When a woman has a Kingdom heart, she has an active understanding of what matters most to the heart of God. She energetically pursues Him with every piece of her being. She lives in the balance of passion and contentment. She learns to love well, give without regard to self, and forgive without hesitation. ... The woman with a Kingdom heart... has learned to hold [her possessions] with an open hand. {A Beautiful Offering, p. 157}

[Matthew 6:19-21] says that your heart follows your treasure. Wouldn't it be amazing to be a woman whose treasure always leads her toward the Kingdom? {A Beautiful Offering, P. 162}

Yes!!


{JOURNAL ENTRY FROM 2.24.2012}

Enough is too much.

That was the message I felt You speaking to me last night. I kept reading about and desiring contentment with less. Less stuff, less spending, less waste. But in application, I'm saying, "Okay, but..." Okay, but... I want curtains and rugs that coordinate better and are more my style. Okay, but... I want to revamp my wardrobe. Okay, but... let me just buy these few things we "need" for our home. And then I'll be happy. And then I'll spend more time [volunteering/with the kids/with You] (fill in the blank). And then I'll be done spending and wanting unimportant things. And then I'll give to others. And then I will seek how to be more involved with the kids or Bible studies or following You.

{gratitude is enough}

But Enough is enough. In fact, enough is too much. I have more than enough. We have more than we truly need. More clothes. More food. More decor + pleasantries + time consumers + hobbies + wants + distractors. More than enough of all of it.

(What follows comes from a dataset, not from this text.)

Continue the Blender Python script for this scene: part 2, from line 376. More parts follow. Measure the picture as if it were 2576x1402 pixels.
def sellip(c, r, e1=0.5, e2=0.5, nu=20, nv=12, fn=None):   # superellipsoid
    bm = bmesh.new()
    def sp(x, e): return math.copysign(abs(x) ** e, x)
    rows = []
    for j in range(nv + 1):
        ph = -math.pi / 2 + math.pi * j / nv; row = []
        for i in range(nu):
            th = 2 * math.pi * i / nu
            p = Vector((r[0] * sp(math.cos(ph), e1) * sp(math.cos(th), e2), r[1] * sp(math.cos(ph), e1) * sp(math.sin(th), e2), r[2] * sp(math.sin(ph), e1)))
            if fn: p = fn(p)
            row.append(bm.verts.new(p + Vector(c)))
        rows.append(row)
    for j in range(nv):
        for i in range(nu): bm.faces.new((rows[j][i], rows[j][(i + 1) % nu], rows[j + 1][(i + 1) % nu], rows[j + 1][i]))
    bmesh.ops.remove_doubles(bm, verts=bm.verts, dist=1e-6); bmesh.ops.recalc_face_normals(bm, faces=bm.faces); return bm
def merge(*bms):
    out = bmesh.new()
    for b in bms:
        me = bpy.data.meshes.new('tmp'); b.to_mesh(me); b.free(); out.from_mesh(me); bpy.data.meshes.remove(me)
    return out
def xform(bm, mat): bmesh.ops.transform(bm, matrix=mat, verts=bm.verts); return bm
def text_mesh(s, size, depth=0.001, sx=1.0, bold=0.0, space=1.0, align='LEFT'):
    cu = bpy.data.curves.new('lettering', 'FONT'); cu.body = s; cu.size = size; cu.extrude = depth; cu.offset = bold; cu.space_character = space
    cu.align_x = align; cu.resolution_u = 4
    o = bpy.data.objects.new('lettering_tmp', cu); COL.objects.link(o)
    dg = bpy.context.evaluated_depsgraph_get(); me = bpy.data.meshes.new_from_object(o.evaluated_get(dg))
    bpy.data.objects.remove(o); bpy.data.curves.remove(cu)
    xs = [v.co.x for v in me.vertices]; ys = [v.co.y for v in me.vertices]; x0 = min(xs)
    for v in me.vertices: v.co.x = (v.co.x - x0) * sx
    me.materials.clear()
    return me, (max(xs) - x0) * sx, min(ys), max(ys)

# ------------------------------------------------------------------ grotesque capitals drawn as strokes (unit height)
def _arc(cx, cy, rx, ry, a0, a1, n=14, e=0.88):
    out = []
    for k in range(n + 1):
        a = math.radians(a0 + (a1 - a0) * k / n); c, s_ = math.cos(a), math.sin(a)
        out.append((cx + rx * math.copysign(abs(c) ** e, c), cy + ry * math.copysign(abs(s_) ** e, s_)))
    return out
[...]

It ends now. If I want curtains in the dining room, I will hang the green ones I have with the curtain rod handed down from a friend. If I want rugs, I will use the ones already covering our floors. If I want to hang pictures, I will use the frames we already own. And the money saved can help others. Or pay off debt. Or help others pay off debt :)

But I need help. My OCD mind has a picture-perfect idea of what my home should be. But I need to stop now. Yes, clean and declutter. Yes, rearrange or sparingly decorate resourcefully. But above all SEEK THE KINGDOM and be content with what we have.